Records from a dataset:
** Start **

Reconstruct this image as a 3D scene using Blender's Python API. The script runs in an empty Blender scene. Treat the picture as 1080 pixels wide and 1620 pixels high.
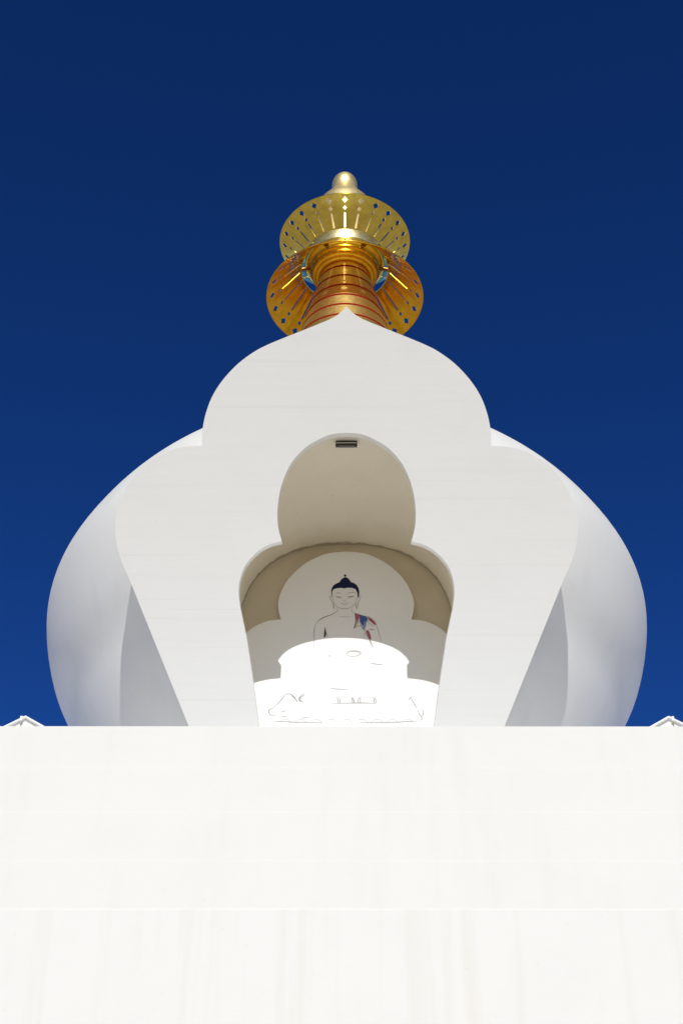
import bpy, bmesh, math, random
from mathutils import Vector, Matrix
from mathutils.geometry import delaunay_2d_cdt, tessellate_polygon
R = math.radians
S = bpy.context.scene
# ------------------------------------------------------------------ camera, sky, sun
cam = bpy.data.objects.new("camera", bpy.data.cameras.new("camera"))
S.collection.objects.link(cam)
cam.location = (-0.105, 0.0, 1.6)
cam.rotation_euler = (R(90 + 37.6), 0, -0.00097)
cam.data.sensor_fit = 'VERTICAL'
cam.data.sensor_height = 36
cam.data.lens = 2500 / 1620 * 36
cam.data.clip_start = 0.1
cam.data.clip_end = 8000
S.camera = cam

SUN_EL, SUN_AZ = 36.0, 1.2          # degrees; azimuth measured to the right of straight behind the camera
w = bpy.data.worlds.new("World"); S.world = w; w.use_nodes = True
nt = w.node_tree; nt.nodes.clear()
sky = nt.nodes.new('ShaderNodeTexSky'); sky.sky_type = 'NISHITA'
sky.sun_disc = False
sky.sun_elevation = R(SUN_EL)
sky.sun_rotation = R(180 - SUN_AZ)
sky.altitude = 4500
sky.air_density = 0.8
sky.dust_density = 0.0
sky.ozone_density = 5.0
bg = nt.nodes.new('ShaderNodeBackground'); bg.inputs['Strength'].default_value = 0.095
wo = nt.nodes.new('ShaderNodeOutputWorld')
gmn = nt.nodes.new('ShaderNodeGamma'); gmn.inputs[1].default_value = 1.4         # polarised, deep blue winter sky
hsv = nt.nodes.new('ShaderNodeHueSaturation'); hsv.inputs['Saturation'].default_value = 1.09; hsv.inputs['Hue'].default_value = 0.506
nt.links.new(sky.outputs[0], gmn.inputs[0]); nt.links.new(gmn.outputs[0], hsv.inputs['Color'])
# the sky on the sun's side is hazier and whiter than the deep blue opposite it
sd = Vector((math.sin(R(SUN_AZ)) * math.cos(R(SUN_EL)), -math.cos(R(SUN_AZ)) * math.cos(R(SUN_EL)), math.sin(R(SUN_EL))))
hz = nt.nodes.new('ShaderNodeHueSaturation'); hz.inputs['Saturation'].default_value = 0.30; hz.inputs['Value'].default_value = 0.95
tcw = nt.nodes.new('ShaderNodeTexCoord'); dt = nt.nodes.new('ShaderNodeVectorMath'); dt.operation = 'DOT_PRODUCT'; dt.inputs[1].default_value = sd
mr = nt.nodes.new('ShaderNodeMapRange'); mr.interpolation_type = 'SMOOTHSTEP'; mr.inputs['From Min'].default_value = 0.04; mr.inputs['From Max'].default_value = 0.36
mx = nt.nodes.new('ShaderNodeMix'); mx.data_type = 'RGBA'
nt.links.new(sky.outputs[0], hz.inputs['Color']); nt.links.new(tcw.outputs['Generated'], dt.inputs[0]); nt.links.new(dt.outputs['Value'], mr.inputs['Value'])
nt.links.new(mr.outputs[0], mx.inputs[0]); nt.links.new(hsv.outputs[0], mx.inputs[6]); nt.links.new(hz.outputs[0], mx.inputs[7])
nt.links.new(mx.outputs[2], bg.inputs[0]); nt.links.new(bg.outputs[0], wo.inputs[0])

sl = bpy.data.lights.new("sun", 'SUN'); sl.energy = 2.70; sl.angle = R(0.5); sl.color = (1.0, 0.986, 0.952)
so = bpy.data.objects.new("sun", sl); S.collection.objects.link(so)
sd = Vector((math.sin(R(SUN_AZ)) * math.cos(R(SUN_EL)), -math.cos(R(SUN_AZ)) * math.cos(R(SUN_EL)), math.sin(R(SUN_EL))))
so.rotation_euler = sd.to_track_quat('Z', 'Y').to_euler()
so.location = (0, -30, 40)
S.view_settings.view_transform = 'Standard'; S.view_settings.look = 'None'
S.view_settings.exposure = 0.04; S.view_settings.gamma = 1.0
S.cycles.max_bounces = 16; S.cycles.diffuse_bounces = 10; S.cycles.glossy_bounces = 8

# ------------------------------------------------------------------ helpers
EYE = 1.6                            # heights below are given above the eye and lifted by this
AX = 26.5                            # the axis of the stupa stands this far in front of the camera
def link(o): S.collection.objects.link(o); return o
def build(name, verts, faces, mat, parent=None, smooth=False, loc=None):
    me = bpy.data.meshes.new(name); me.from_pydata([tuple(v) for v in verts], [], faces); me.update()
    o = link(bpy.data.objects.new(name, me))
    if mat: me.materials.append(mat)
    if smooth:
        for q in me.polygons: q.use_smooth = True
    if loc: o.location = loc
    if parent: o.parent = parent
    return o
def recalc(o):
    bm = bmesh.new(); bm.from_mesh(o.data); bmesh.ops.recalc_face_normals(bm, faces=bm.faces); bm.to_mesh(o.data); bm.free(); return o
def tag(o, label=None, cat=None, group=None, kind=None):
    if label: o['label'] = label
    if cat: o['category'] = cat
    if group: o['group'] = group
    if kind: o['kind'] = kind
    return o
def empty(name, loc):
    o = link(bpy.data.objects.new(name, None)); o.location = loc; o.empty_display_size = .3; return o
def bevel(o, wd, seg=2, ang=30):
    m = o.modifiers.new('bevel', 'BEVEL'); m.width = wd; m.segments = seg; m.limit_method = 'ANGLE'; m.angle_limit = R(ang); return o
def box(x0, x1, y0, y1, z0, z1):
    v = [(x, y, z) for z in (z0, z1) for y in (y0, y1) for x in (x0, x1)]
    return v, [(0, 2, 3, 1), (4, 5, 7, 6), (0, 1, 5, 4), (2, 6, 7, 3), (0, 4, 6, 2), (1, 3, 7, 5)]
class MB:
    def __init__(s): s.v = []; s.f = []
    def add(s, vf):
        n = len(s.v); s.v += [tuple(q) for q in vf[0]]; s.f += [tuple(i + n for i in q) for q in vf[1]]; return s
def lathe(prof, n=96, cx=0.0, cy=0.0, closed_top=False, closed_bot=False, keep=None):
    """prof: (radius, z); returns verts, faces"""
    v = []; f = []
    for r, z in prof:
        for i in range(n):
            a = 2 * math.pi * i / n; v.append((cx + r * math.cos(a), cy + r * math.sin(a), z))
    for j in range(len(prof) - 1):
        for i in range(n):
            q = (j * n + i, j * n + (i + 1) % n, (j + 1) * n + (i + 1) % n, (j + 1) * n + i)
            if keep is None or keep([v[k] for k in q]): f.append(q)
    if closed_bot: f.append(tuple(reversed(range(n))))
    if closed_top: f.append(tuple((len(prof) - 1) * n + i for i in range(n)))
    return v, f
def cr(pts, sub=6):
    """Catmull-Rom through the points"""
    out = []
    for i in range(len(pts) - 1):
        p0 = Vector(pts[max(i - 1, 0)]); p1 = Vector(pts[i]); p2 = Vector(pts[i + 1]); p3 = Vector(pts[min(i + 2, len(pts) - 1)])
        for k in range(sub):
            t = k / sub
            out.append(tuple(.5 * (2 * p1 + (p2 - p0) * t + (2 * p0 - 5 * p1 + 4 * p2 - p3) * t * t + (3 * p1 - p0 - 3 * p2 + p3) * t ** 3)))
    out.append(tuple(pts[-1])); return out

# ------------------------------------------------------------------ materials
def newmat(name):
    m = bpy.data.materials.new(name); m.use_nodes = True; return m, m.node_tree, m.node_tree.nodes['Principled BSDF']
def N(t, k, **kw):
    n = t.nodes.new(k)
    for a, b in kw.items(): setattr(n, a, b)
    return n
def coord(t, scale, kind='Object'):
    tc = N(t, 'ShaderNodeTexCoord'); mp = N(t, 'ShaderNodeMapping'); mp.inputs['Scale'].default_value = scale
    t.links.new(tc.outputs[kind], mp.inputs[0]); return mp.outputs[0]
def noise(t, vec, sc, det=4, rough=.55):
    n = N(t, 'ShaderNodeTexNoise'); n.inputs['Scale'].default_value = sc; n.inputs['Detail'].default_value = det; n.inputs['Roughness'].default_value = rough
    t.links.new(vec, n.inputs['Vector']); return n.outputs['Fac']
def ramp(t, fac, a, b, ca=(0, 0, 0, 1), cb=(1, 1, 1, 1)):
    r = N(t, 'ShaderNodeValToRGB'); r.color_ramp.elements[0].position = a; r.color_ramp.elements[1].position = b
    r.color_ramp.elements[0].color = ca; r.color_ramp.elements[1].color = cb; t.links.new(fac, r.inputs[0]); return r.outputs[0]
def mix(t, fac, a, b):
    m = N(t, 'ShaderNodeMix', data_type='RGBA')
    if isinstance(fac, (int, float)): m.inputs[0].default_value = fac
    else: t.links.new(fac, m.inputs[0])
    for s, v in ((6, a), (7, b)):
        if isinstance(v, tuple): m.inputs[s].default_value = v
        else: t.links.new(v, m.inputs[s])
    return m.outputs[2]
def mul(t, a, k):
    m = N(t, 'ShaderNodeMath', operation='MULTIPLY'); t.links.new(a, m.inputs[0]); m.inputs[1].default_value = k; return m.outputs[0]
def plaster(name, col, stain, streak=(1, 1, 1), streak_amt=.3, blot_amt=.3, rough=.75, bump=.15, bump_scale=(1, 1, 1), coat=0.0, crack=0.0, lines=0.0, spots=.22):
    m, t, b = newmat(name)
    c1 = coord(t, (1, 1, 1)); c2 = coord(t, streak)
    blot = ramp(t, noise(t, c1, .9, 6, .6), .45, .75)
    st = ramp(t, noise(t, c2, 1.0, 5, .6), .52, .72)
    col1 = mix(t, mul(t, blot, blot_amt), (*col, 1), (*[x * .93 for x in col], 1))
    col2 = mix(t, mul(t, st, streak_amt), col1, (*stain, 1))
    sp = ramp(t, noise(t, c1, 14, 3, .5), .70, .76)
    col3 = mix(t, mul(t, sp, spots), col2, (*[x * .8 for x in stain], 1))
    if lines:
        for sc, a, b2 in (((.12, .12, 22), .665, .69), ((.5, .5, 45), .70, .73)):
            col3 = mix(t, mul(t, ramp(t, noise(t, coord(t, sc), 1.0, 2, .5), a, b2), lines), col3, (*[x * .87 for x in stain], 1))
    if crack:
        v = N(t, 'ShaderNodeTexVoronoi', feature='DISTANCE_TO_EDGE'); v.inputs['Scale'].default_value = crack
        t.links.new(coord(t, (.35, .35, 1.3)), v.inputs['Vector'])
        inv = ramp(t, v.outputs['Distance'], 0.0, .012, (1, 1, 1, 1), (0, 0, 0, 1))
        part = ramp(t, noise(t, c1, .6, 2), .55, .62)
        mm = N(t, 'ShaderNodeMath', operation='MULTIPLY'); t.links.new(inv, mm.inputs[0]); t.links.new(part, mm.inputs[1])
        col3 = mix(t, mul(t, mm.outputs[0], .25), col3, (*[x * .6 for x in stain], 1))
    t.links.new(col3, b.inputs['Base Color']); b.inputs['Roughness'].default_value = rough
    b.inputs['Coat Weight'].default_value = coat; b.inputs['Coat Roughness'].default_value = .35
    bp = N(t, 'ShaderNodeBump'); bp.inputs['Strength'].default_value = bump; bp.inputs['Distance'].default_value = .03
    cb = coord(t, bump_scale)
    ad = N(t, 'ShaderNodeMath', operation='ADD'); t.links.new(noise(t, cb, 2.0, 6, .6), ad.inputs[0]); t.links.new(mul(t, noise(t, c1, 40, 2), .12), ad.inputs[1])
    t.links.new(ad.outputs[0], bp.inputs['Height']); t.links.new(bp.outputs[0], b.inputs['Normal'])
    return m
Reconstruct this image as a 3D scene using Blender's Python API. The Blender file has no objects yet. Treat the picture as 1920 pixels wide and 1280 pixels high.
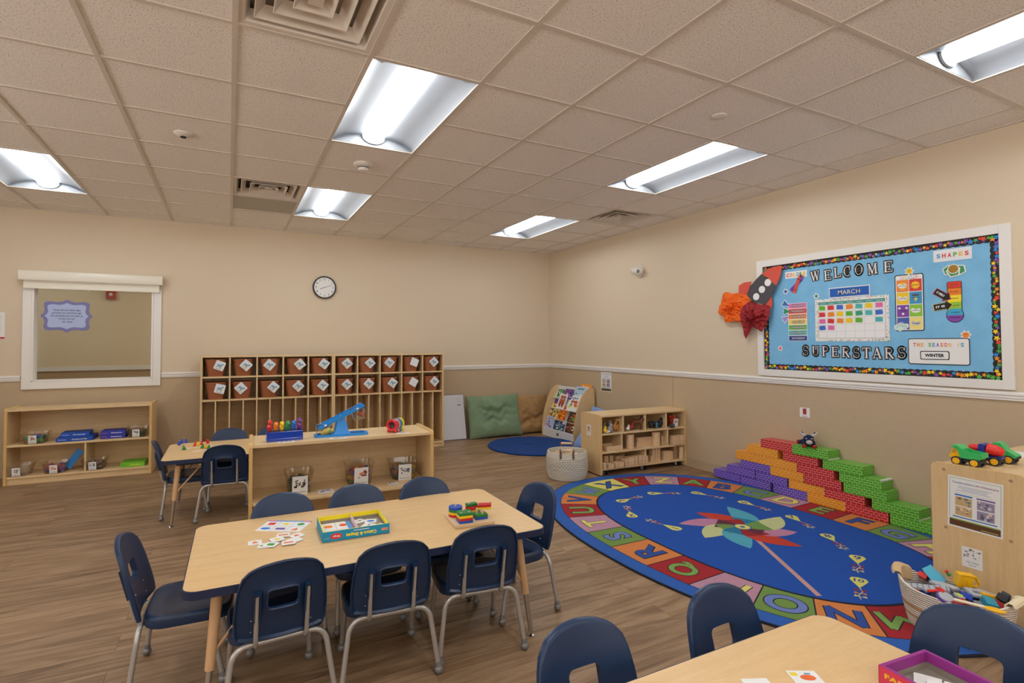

** End **

--- YOUR INSTRUCTIONS ---
Repeat only the lines from the beginning of the material through the line containing "S.camera = cam", both ends kept, leaving pictures out.

--- RESULT BELOW ---
Reconstruct this image as a 3D scene using Blender's Python API. The script runs in an empty Blender scene. Treat the picture as 1080 pixels wide and 1620 pixels high.
import bpy, bmesh, math, random
from mathutils import Vector, Matrix
from mathutils.geometry import delaunay_2d_cdt, tessellate_polygon
R = math.radians
S = bpy.context.scene
# ------------------------------------------------------------------ camera, sky, sun
cam = bpy.data.objects.new("camera", bpy.data.cameras.new("camera"))
S.collection.objects.link(cam)
cam.location = (-0.105, 0.0, 1.6)
cam.rotation_euler = (R(90 + 37.6), 0, -0.00097)
cam.data.sensor_fit = 'VERTICAL'
cam.data.sensor_height = 36
cam.data.lens = 2500 / 1620 * 36
cam.data.clip_start = 0.1
cam.data.clip_end = 8000
S.camera = cam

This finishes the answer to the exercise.